Tuesday , 23 April 2024

Media Freedom Group Condemns Harassment Of Iran Journalists

Radiofarda – In a statement on Friday, February 21, the international press freedom NGO, Reporters Without Borders (RSF), condemned the Islamic Revolution Guards Corps’ (IRGC) fearsome Intelligence Organization for summoning and threatening journalists in the clergy-dominated Iran.

Referring to seven Iranian journalists, including Mohammad Mosaed, RSF says that pressure on them has intensified in the past few days.

The IRGC had arrested Mosaed on December 25, 2019, for a tweet during the deadliest uprising against the Islamic Republic last November, when the authorities disconnected the Internet.

“Hello, free world! I used 42 different proxies to write this. Millions of Iranians don’t have Internet [connection]. Can you hear us?” Mosaed tweeted a few hours after the Ministry of Interior disconnected the Internet on November 16.

Mosaed had also revealed the name of “journalists” who had agreed to use the government-provided Internet without mentioning to the ongoing protests.

While the Internet was disconnected, the Islamic Republic security forces backed by Special anti-riot Units, the IRGC members, and plainclothesmen brutally suppressed the protests.

Mosaed was later released on bail, while forced to stay away from social media.

RSF has deplored summoning and threatening independent journalists as an “illegal and roguish” move.

Such moves are intended to prevent Iranian journalists from disseminating information on social media, RSF asserts.

According to RSF, Iran has been one of the world’s most repressive countries for journalists for the past 41 years.

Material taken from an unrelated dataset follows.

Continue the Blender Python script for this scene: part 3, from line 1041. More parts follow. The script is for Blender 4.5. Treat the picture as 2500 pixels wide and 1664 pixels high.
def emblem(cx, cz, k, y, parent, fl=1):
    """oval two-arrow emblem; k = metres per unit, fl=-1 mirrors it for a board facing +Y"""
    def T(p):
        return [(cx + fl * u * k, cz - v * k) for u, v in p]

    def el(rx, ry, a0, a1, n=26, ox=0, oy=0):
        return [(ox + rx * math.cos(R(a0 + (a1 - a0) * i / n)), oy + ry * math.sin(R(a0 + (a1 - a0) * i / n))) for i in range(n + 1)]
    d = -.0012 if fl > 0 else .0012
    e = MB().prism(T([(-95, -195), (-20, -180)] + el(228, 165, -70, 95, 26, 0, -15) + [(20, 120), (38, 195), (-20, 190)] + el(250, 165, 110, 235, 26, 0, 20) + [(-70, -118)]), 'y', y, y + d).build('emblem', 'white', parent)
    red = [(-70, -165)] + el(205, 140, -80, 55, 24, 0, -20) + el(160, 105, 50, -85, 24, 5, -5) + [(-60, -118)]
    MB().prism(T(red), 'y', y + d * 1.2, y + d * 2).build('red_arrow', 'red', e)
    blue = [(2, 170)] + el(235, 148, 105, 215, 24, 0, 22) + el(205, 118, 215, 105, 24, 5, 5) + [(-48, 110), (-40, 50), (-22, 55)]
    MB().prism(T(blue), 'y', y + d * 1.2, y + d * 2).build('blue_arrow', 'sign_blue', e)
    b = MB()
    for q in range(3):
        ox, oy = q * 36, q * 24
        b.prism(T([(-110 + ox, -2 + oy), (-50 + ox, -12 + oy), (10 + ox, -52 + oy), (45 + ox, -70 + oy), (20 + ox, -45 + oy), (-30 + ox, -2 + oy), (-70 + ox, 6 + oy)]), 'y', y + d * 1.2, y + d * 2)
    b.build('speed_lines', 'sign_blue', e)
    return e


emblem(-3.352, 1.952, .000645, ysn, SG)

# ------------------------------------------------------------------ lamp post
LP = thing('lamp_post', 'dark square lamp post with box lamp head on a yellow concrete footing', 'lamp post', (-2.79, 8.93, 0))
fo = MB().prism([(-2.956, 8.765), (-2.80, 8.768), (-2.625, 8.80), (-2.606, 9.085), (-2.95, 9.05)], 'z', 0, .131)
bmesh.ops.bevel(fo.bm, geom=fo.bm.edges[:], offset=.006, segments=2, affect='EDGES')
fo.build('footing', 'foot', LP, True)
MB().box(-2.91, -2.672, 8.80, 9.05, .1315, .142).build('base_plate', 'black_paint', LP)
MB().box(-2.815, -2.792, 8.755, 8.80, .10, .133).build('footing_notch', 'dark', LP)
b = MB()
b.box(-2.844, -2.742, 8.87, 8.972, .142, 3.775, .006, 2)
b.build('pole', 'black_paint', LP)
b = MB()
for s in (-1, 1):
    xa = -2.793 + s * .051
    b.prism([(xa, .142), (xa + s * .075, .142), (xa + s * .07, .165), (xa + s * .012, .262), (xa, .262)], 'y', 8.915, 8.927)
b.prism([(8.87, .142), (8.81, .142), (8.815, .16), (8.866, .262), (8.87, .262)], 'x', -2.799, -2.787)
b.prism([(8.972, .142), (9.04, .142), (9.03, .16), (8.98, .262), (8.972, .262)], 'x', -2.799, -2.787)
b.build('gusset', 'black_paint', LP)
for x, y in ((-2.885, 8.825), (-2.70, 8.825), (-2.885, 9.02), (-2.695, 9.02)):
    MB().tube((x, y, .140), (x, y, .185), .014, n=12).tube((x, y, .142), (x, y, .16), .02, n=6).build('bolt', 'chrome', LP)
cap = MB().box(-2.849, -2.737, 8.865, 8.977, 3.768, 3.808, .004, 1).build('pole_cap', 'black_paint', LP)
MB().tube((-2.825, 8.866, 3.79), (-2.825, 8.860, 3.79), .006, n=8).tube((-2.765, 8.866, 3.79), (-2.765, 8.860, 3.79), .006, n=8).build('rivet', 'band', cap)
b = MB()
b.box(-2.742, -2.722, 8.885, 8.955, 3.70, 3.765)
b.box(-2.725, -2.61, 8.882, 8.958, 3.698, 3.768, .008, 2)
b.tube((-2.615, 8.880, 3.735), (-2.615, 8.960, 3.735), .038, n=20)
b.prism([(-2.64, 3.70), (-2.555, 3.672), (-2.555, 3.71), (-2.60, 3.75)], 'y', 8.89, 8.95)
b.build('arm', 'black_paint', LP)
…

“State control of news and information is unrelenting, and at least 860 journalists and citizen-journalists have been imprisoned or executed since 1979 RSF has noted, adding, “The Islamic regime exercises extensive control over the media landscape and its harassment of independent journalists, citizen-journalists and independent media has not let up. They are constantly subjected to intimidation, arbitrary arrest, and long jail sentences imposed by revolutionary courts at the end of unfair.”